Art. 316, C. C. P. "To search suspected place

"A warrant to search a suspected place shall be sufficient if it contain the following requisites:

"1. That it run in the name of "The State of Texas."

"2. That it describe with accuracy the place suspected.

"3. That it describe, as near as may be, the property supposed to be commonly concealed in such suspected place, or the implements alleged to be there kept for the purpose of aiding in the commission of offenses, and state the particular offense for which such implements are designed.

"4. That it name the person accused of having charge of the suspected place, if there be any such person, or, if his name is unknown, that it describe him with accuracy, and direct him to be brought before the magistrate.

"5. That it be dated and signed by the magistrate, and directed to the sheriff or other peace officer of the proper county.

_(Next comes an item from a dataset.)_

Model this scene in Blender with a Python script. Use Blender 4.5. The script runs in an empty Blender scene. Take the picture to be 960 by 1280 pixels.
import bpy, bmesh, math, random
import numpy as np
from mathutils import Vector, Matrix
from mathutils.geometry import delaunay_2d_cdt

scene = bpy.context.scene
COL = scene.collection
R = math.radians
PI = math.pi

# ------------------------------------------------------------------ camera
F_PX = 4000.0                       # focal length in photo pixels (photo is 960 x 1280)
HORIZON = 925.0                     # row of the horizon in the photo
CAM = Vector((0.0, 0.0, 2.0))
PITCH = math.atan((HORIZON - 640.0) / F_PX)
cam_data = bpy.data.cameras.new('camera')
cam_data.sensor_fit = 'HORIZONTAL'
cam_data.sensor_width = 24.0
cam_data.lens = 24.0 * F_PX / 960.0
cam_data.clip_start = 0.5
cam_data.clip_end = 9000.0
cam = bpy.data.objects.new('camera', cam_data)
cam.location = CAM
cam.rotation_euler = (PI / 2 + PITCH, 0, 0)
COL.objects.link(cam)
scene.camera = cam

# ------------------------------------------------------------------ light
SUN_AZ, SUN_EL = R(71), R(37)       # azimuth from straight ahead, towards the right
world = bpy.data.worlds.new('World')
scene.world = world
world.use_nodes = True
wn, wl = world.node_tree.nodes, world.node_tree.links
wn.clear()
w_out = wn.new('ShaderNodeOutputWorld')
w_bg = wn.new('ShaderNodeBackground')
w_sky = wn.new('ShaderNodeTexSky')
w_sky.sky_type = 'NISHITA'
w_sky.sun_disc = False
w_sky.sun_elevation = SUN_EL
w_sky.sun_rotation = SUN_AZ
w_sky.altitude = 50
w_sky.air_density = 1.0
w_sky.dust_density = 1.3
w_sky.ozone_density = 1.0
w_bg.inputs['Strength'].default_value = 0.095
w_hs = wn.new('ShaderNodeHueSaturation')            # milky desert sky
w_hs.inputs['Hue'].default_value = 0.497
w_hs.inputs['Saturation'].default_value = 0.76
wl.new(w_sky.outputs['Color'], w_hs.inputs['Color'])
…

Art. 633, P. C. "Justice to issue search warrant

"Upon the filing with any justice of the peace, or any other magistrate, of an affidavit made by a reputable citizen that gaming, betting or wagering, as prohibited by the preceding articles of this chapter is being conducted in any building, room, premises or place, describing the same sufficiently for identification, such officer with whom said affidavit is filed shall immediately issue a warrant commanding the peace officer to whom same is directed to immediately enter and search such building, room, premises or place, and in the event the same is a gaming house, as defined in this chapter, to arrest all parties found therein or making their escape therefrom, and to take possession of any gambling paraphernalia, device or equipment found therein and such officer shall immediately take the persons arrested before the nearest magistrate, and lodge the proper complaint against each person so arrested."